The walled garden is irregular on plan and bounded by a greywacke rubble wall, with a curved section to the west and a curved south-west corner. Approximately 80% of the wall survives intact, with collapsed sections to the north and east. Access is provided through a variety of openings, including Gothic-arched openings to the north and east. The main entrances to the west, adjacent to the gardener's house, consist of a cart entrance with a heavy stone lintel and timber sheeted doors, and a small square-headed opening that leads into a small rubble stone enclosure with a vaulted brick-lined roof. A narrow river runs through the walled garden to the east.

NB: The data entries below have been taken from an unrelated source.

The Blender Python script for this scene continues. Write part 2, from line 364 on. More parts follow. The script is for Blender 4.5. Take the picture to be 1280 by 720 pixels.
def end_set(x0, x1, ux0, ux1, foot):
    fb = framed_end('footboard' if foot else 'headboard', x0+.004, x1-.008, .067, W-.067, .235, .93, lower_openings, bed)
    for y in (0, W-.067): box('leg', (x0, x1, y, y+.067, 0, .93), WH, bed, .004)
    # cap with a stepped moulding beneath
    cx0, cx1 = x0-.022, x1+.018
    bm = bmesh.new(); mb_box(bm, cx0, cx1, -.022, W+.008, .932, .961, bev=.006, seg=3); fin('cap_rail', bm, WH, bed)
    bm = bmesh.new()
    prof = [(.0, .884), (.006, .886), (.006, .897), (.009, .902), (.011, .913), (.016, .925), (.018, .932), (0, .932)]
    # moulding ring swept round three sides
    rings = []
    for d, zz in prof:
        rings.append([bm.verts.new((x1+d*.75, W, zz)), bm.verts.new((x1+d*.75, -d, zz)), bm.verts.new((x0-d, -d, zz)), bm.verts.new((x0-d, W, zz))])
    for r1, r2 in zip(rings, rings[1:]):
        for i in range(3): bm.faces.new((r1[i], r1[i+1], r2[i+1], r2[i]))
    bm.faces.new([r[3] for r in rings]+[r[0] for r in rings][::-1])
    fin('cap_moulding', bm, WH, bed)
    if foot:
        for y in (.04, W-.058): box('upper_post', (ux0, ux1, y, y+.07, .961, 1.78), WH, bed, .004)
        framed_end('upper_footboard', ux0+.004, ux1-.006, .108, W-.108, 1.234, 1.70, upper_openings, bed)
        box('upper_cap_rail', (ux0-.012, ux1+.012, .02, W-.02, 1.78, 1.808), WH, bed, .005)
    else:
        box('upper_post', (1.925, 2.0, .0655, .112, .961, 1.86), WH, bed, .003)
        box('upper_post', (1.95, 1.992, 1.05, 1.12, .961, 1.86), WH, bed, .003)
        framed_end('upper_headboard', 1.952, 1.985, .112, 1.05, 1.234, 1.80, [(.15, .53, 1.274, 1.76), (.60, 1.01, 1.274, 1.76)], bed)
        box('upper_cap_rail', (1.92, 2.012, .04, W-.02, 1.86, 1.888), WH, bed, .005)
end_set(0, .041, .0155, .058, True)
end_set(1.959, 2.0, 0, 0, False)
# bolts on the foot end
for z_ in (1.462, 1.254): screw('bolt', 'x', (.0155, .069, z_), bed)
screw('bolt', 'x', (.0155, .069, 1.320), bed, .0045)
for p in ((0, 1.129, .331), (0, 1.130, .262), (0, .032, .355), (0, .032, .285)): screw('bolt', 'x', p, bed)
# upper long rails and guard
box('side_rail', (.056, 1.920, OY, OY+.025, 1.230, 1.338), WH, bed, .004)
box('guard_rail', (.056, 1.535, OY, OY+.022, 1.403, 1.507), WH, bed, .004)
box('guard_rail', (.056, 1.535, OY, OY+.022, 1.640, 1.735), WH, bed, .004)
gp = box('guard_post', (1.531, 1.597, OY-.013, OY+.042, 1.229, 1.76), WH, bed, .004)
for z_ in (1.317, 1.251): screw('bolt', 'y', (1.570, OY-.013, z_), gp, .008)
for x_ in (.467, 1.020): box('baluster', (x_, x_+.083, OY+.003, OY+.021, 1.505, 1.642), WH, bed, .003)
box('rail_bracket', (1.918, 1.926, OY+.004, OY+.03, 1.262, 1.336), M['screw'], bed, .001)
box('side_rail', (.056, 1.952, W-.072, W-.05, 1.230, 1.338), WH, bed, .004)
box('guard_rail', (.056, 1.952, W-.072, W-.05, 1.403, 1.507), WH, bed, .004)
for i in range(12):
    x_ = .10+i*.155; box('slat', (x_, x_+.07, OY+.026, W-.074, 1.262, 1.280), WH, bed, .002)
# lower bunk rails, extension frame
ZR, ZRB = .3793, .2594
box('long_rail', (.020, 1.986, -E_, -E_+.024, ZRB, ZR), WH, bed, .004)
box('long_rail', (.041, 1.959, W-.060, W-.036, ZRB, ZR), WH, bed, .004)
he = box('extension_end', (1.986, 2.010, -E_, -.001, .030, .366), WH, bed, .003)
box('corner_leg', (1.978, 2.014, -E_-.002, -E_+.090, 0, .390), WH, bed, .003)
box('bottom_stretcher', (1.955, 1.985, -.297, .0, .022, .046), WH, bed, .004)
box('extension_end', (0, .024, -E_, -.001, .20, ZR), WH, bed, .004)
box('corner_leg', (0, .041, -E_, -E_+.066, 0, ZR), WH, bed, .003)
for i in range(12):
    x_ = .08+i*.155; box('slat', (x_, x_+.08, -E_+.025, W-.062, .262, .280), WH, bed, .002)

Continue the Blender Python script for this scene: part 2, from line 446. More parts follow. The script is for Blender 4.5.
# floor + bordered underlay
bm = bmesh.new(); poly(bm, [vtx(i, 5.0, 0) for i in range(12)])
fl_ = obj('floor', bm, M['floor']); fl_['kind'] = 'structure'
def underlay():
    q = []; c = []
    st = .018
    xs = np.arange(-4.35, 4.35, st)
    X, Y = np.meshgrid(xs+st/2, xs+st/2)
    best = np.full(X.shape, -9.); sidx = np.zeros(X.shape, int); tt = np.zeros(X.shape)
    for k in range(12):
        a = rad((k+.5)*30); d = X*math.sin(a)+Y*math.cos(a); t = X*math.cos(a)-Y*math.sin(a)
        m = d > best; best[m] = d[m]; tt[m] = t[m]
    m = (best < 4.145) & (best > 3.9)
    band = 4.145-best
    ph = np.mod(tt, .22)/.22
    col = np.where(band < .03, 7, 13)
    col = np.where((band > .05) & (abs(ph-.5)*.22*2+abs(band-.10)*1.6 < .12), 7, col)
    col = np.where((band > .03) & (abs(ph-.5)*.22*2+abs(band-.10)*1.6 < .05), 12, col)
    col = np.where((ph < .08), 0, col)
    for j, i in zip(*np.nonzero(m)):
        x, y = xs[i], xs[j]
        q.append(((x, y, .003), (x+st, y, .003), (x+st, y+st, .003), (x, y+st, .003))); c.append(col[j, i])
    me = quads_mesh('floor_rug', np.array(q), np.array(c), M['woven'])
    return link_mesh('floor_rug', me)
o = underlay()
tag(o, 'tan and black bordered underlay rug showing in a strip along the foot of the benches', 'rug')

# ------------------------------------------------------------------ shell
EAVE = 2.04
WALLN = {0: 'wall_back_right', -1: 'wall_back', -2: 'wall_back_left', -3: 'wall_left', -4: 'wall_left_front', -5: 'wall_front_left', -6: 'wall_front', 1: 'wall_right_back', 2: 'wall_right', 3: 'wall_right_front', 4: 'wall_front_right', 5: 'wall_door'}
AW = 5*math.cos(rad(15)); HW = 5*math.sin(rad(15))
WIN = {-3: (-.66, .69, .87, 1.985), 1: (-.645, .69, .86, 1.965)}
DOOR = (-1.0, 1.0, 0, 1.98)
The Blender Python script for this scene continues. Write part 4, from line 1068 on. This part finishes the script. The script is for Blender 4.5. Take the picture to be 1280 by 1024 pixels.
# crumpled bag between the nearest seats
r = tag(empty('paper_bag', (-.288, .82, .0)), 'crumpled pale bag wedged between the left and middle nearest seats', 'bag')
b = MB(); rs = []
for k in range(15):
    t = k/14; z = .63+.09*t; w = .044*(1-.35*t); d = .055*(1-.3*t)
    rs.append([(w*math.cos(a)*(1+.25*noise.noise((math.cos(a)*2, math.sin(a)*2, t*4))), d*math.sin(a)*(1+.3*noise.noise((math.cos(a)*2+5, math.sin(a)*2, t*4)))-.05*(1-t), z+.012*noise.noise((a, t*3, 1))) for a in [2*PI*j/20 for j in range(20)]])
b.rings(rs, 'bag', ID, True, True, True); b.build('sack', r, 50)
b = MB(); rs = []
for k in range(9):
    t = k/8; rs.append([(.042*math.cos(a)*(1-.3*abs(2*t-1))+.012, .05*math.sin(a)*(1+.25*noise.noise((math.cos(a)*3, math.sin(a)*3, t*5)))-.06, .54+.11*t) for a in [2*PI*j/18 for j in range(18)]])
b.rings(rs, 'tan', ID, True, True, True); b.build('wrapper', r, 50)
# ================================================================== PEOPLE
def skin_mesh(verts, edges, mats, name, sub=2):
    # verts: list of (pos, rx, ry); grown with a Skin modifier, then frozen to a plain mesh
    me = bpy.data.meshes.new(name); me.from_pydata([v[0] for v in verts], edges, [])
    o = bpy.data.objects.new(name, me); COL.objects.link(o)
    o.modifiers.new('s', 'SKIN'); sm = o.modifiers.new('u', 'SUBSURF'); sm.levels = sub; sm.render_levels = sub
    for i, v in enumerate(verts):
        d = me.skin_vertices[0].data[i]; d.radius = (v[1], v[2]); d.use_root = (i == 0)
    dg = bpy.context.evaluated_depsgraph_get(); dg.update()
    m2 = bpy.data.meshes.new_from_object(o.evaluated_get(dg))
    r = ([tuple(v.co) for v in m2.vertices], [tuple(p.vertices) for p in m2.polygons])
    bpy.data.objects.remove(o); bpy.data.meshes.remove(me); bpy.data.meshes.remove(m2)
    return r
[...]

The garden is now largely overgrown and its internal structures are derelict, but remnants survive of melon houses with brick bases, peach houses, and a boiler house, generally consisting of brick bases with remains of a heating system and some timber framing to glasshouses, including at least one margin-paned half-glazed panelled door. The western wall is further punctuated by a stone-built store with a double-pitch ventilated slate roof, whose garden-facing elevation has a central door and small windows to either side, all with pointed arched heads.
The walled garden also encloses two scheduled monuments: Walshestown Castle, an intact 16th century tower house, and an associated medieval ecclesiastical site. The tower house served as the centrepiece of the private walled garden laid out by Rowland Craig-Laurie between the 1840s and 1850s, and Craig-Laurie had previously constructed his castellated mansion house, Myra Castle, to its south in 1844. Architects Bell, Brett and Matthew described Myra Castle as "a remarkable early-Victorian mansion, built over a period — with many changes of plan — about the 1850s." Lewis's Topographical Dictionary of Ireland, written in the 1830s, records that Walshestown Castle was believed to occupy the site of an earlier fortification built by John de Courcy during the Anglo-Norman invasion of Ireland, and that it had been occupied by Captain Richard Anderson's ancestors since the reign of Charles I in the 17th century. Anderson was Craig-Laurie's father-in-law, and prior to his death around 1840 he resided in the tower house, making it the only one of 27 comparable examples to remain inhabited during the 19th century. The contemporary townland Valuations of around 1830 described it simply as a "house," recorded Anderson as its occupant, and valued it at £25 12s.
The gardener's house does not appear on the second edition Ordnance Survey map of 1859, which does however show the walled garden already laid out. It first appears on the third edition map of 1900–01 as a small rectangular building close to the western garden wall, and the fourth edition map of 1920–21 confirms that its rectangular layout has remained unchanged since construction. Griffith's Valuation of 1861 combined the value of Myra Castle and all its offices and outbuildings at £130 without individually identifying the gardener's house, and subsequent valuations continued this practice, making it impossible to trace the building's individual value or occupancy history through the documentary record. The building continues in use today as a private dwelling.
The entire group — the gardener's house, walled garden, store, kissing gate and piers — occupies an unspoiled and particularly high-quality setting on the shores of Strangford Lough, and forms part of a remarkably intact cultural landscape. Several other listed buildings are associated with the demesne, including Myra Castle itself and its boathouse.